### Directive
Every line that contains the word "scene" should be copied.

━━━ Material ━━━

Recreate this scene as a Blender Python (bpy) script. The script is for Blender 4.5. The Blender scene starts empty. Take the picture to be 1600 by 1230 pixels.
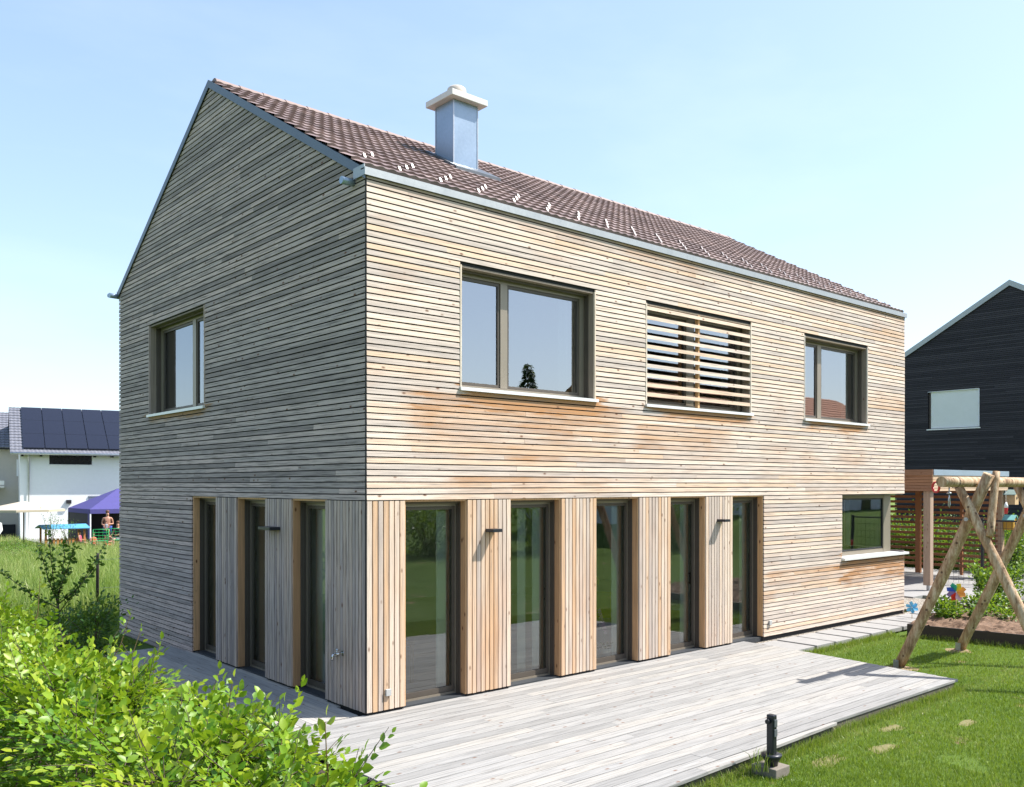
import bpy, math, random
import numpy as np
from mathutils import Vector, Matrix, noise as mnoise
random.seed(7); np.random.seed(7)
S = bpy.context.scene
C = S.collection
pi = math.pi

# ---------------------------------------------------------------- camera
cam_d = bpy.data.cameras.new('camera'); cam = bpy.data.objects.new('camera', cam_d); C.objects.link(cam)
cam.location = (-5.2464, -8.4789, 2.5567)
cam.rotation_euler = (pi/2-0.0042, -0.0004, -0.7161)
cam_d.sensor_width = 36; cam_d.lens = 31.396; cam_d.shift_y = 0.0930
cam_d.clip_start = 0.1; cam_d.clip_end = 3000
S.camera = cam

# ---------------------------------------------------------------- sky and sun
SUN = Vector((0.60, -0.42, 1.0)).normalized()          # towards the sun
elev = math.asin(SUN.z); azim = math.atan2(SUN.x, SUN.y)   # azimuth clockwise from +Y
w = bpy.data.worlds.new('World'); S.world = w; w.use_nodes = True
nt = w.node_tree; nt.nodes.clear()
sky = nt.nodes.new('ShaderNodeTexSky'); sky.sky_type = 'NISHITA'; sky.sun_disc = False
sky.sun_elevation = elev; sky.sun_rotation = azim
sky.altitude = 400; sky.air_density = 1.0; sky.dust_density = 1.6; sky.ozone_density = 2.0
bg = nt.nodes.new('ShaderNodeBackground'); bg.inputs['Strength'].default_value = 0.15
hs = nt.nodes.new('ShaderNodeHueSaturation'); hs.inputs['Saturation'].default_value = 1.08; hs.inputs['Value'].default_value = 1.68
gm = nt.nodes.new('ShaderNodeGamma'); gm.inputs[1].default_value = 0.66
tm = nt.nodes.new('ShaderNodeMix'); tm.data_type = 'RGBA'; tm.blend_type = 'MULTIPLY'; tm.inputs[0].default_value = 1.0; tm.inputs[7].default_value = (0.955, 0.975, 1.01, 1)
wo = nt.nodes.new('ShaderNodeOutputWorld')
nt.links.new(sky.outputs[0], gm.inputs[0]); nt.links.new(gm.outputs[0], hs.inputs['Color']); nt.links.new(hs.outputs[0], tm.inputs[6]); 
# faint high cloud veils
tc = nt.nodes.new('ShaderNodeTexCoord'); mp = nt.nodes.new('ShaderNodeMapping'); mp.inputs['Scale'].default_value = (1.6, 2.6, 7.0)
cn_ = nt.nodes.new('ShaderNodeTexNoise'); cn_.inputs['Scale'].default_value = 1.7; cn_.inputs['Detail'].default_value = 6; cn_.inputs['Roughness'].default_value = 0.55
cr_ = nt.nodes.new('ShaderNodeMapRange'); cr_.inputs[1].default_value = 0.48; cr_.inputs[2].default_value = 0.80; cr_.inputs[3].default_value = 0.0; cr_.inputs[4].default_value = 0.08
cm_ = nt.nodes.new('ShaderNodeMix'); cm_.data_type = 'RGBA'; cm_.inputs[7].default_value = (5.6, 5.8, 6.2, 1)
nt.links.new(tc.outputs['Generated'], mp.inputs[0]); nt.links.new(mp.outputs[0], cn_.inputs['Vector']); nt.links.new(cn_.outputs[0], cr_.inputs[0])
nt.links.new(cr_.outputs[0], cm_.inputs[0]); nt.links.new(tm.outputs[2], cm_.inputs[6]); nt.links.new(cm_.outputs[2], bg.inputs[0]); nt.links.new(bg.outputs[0], wo.inputs[0])
sd = bpy.data.lights.new('sun', 'SUN'); sd.energy = 5.0; sd.angle = math.radians(0.53); sd.color = (1.0, 0.95, 0.895)
sun = bpy.data.objects.new('sun', sd); C.objects.link(sun)
sun.rotation_euler = SUN.to_track_quat('Z', 'Y').to_euler(); sun.location = (10, -10, 20)
S.view_settings.view_transform = 'Standard'; S.view_settings.look = 'None'
S.view_settings.exposure = 0.94; S.view_settings.gamma = 1.0
S.cycles.max_bounces = 8; S.cycles.transparent_max_bounces = 12; S.cycles.diffuse_bounces = 4
S.cycles.caustics_reflective = False; S.cycles.caustics_refractive = False

# ---------------------------------------------------------------- node helpers
class NT:
    def __init__(s, name):
        s.m = bpy.data.materials.new(name); s.m.use_nodes = True
        s.t = s.m.node_tree; s.t.nodes.clear()
        s.out = s.t.nodes.new('ShaderNodeOutputMaterial')
    def n(s, typ, ins=None, **kw):
        x = s.t.nodes.new('ShaderNode'+typ)
        for k, v in kw.items(): setattr(x, k, v)
        for k, v in (ins or {}).items():
            if isinstance(v, bpy.types.NodeSocket): s.t.links.new(v, x.inputs[k])
            else:
                try: x.inputs[k].default_value = v
                except Exception: x.inputs[k].default_value = (*v, 1) if len(v) == 3 else v
        return x
    def math(s, op, a, b=0.0, c=0.0, clamp=False):
        return s.n('Math', {0: a, 1: b, 2: c}, operation=op, use_clamp=clamp).outputs[0]
    def mix(s, f, a, b, blend='MIX'):
        x = s.t.nodes.new('ShaderNodeMix'); x.data_type = 'RGBA'; x.blend_type = blend
        for idx, v in ((0, f), (6, a), (7, b)):
            if isinstance(v, bpy.types.NodeSocket): s.t.links.new(v, x.inputs[idx])
            else: x.inputs[idx].default_value = v if idx == 0 else ((*v, 1) if len(v) == 3 else v)
        return x.outputs[2]
    def ramp(s, f, stops):
        x = s.n('ValToRGB', {0: f}); e = x.color_ramp.elements
        while len(e) < len(stops): e.new(0.5)
        for el, (p, c) in zip(e, stops):
            el.position = p; el.color = (*c, 1) if not isinstance(c, (int, float)) else (c, c, c, 1)
        return x.outputs[0]
    def pos(s): return s.n('NewGeometry').outputs['Position']
    def vmul(s, v, k): return s.n('VectorMath', {0: v, 1: k}, operation='MULTIPLY').outputs[0]
    def noise(s, v, scale, detail=3, rough=0.55, dist=0.0):
        return s.n('TexNoise', {'Vector': v, 'Scale': scale, 'Detail': detail, 'Roughness': rough, 'Distortion': dist}).outputs[0]
    def bump(s, h, strength=0.3, dist=0.01, normal=None):
        d = {'Height': h, 'Strength': strength, 'Distance': dist}
        if normal: d['Normal'] = normal
        return s.n('Bump', d).outputs[0]
    def pbr(s, col, rough=0.6, metal=0.0, normal=None, spec=0.5, **kw):
        d = {'Base Color': col, 'Roughness': rough, 'Metallic': metal, 'Specular IOR Level': spec}
        if normal: d['Normal'] = normal
        d.update(kw)
        b = s.n('BsdfPrincipled', d); s.t.links.new(b.outputs[0], s.out.inputs[0]); return s.m
    def surf(s, sock): s.t.links.new(sock, s.out.inputs[0]); return s.m
    def attr(s, name='bc'):
        a = s.n('Attribute', attribute_name=name); sp = s.n('SeparateColor', {0: a.outputs['Color']})
        return sp.outputs[0], sp.outputs[1], sp.outputs[2]

def plain(name, col, rough=0.6, metal=0.0, var=0.12, scale=6.0, bump=0.0, spec=0.5):
    t = NT(name); p = t.pos()
    n1 = t.noise(p, scale, 4); n2 = t.noise(p, scale*9, 3)
    f = t.math('ADD', t.math('MULTIPLY', n1, 0.6), t.math('MULTIPLY', n2, 0.4))
    lo = tuple(c*(1-var) for c in col); hi = tuple(min(1, c*(1+var)) for c in col)
    cc = t.ramp(f, [(0.3, lo), (0.7, hi)])
    r = t.math('MULTIPLY_ADD', f, 0.2, rough-0.1)
    nm = t.bump(n2, bump, 0.005) if bump else None
    return t.pbr(cc, r, metal, nm, spec)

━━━

### Final result
Recreate this scene as a Blender Python (bpy) script. The script is for Blender 4.5. The Blender scene starts empty. Take the picture to be 1600 by 1230 pixels.
S = bpy.context.scene